Quelques remarques sur les soutiens parlementaires de la corrida
● A l'échelle politique, les partis opposés à la proposition législative d'interdiction de la corrida sont les partis d'opposition au Pacte Historique. Le Pacte Historique, dont le candidat à la présidence Gustavo Petro l'a emporté en 2022, est une coalition de gauche, ses opposants sont les partis de droite Centre Democratique et Changement Radical. Dans les pays hispaniques, les partis sont d'autant plus pro-corridas qu'ils sont de droite et d'autant plus anti-corridas qu'ils sont de gauche. En France ce n'était pas le cas, jusqu'à ce que La France Insoumise prenne récemment ce tournant.
● A l'échelle individuelle, les sénateurs colombiens ne sont pas sujets au clientélisme local, comme ça peut être le cas en France. Tout simplement parce qu'ils ne sont pas élus par des élus locaux comme en France, mais tout au contraire ils sont élus au suffrage direct sur l'ensemble du territoire national.
En revanche, les députés sont élus par circonscriptions territoriales, lesquelles correspondent aux 32 départements de Colombie, plus le district de la capitale Bogota. Et quelle est la circonscription des deux députés qui ont voté contre l'interdiction des corridas ? C'est le département de Caldas, dont la capitale n'est autre que Manizales, la première place taurine de Colombie (cf plus haut) !
L'un de ces deux députés est Octavio Cardona, du Parti Libéral Colombien, le même parti que Juan Carlos Losada, adversaire acharné de la corrida (cf plus haut).
L'autre est Juana Carolina Londoño, du Parti Conservateur.
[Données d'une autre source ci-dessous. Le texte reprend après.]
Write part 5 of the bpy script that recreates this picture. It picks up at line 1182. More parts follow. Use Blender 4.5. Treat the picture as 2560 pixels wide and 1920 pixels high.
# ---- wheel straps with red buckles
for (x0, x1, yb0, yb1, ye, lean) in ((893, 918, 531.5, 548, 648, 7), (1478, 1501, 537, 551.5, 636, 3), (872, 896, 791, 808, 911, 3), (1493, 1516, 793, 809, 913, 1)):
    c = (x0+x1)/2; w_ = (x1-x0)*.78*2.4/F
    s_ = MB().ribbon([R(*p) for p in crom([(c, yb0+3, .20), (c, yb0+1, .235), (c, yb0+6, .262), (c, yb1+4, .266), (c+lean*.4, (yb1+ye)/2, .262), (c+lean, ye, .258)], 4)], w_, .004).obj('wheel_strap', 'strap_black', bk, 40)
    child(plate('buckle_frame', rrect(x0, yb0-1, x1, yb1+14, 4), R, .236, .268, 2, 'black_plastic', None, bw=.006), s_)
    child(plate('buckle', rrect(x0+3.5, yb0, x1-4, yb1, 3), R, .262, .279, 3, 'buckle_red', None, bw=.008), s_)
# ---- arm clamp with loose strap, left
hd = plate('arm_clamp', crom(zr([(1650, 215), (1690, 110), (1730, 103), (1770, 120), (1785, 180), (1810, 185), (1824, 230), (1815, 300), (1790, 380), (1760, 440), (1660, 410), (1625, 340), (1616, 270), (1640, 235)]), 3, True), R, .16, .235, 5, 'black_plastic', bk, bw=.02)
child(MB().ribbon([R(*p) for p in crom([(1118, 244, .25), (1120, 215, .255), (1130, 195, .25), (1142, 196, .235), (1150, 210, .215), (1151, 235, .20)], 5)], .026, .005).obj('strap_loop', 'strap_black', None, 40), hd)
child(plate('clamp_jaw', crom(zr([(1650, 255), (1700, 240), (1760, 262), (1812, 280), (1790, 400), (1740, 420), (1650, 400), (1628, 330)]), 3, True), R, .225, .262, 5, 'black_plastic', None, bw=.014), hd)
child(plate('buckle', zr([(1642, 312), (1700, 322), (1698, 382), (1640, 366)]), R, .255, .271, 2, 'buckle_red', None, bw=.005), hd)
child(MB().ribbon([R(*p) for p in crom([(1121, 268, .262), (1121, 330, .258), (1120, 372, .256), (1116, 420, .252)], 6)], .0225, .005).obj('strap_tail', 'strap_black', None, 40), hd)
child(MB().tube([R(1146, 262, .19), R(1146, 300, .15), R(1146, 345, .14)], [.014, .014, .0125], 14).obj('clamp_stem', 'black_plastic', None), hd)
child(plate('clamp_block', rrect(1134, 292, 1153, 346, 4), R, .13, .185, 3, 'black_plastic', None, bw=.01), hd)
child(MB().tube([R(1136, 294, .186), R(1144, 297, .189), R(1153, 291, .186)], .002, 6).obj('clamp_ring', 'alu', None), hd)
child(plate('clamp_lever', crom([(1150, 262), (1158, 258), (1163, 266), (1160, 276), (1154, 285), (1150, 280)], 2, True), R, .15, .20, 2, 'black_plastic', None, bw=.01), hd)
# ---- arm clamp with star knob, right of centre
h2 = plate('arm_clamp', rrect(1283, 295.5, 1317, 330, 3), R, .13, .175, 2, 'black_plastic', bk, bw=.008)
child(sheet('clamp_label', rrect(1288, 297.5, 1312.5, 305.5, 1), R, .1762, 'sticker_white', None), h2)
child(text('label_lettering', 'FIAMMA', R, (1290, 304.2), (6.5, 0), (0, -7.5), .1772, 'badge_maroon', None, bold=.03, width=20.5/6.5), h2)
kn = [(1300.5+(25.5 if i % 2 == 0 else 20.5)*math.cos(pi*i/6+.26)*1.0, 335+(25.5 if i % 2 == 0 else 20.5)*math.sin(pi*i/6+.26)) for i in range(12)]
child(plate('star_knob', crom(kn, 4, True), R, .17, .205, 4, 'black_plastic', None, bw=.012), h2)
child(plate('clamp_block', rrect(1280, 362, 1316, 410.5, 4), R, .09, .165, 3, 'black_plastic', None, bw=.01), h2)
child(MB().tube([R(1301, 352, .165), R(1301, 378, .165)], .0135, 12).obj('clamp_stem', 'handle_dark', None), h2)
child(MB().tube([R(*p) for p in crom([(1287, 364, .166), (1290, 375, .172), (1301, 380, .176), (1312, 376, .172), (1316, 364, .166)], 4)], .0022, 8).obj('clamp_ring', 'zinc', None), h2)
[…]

Elle est semble-t-il un peu à court d'arguments, puisqu'elle a déclaré que "l'incohérence de nombreux parlementaires est évidente car ils n'autorisent pas la corrida, mais ils approuvent l'avortement".
Ceci renvoie à cet "éditorial" d'André Viard en juillet 2011 consacré à Simone Veil : "peut-on justifier l'avortement des humains et condamner la mort du toro ?" (il faut lire en totalité cet affligeant billet). Pour rappel, André Viard est le président-fondateur de l'association pompeusement intitulée Observatoire National des Cultures Taurines (ONCT), qui s'est accouplée à l'Union des Villes Taurines Françaises (UVTF) pour tenter de survivre.
Conclusion
La Colombie, premier pays hispanophone d'Amérique du Sud en termes démographiques avec 52 millions d'habitants, est sur le point d'abandonner les corridas, si la procédure législative franchit l'ultime étape d'adoption d'un texte commun à la Chambre des représentnts et au Sénat.
Ainsi le nombre de pays autorisant la tauromachie sanglante passera de 8 à 7.
● Ceci porte l'estocade à une argutie des aficionados :
« la corrida fait partie de notre identité, de notre culture, vous n'avez pas le droit d'y toucher ! »
Les courses de taureaux espagnoles ont été introduites en Colombie dès le XVIe siècle, à l'époque où elle s'appelait encore "Nouvelle-Grenade", elles ne sont pas apparues dans la seconde partie du XIXe siècle comme en France. A l'époque il ne s'agissait bien sûr pas de "corridas" au sens actuel, mais elles allaient suivre au fil du temps la même évolution qu'en Espagne.
● Et ceci porte l'estocade à une fréquente esquive des politiciens :
« il y a d'autres sujets plus importants à traiter ! ».
Car les sujets importants à traiter ne manquent pas en Colombie. Elle reste un des pays les plus inégalitaires en termes de revenus. Elle reste un pays marqué par la violence, malheureusement le plus marqué d'Amérique du Sud. Elle reste un pays où la corruption reste un sujet régulièrement évoqué ; d'ailleurs lors de la présidentielle de 2022, le candidat qui est parvenu au second tour avec Gustavo Petro, et qui a obtenu plus de 47 % des suffrages, avait fondé un parti s'intitulant LIGA, "Ligue des gouvernants anti-corruption".
Le fait que tant de citoyens et d'élus colombiens s'intéressent à l'abolition de la corrida montre qu'il s'agit d'une question importante.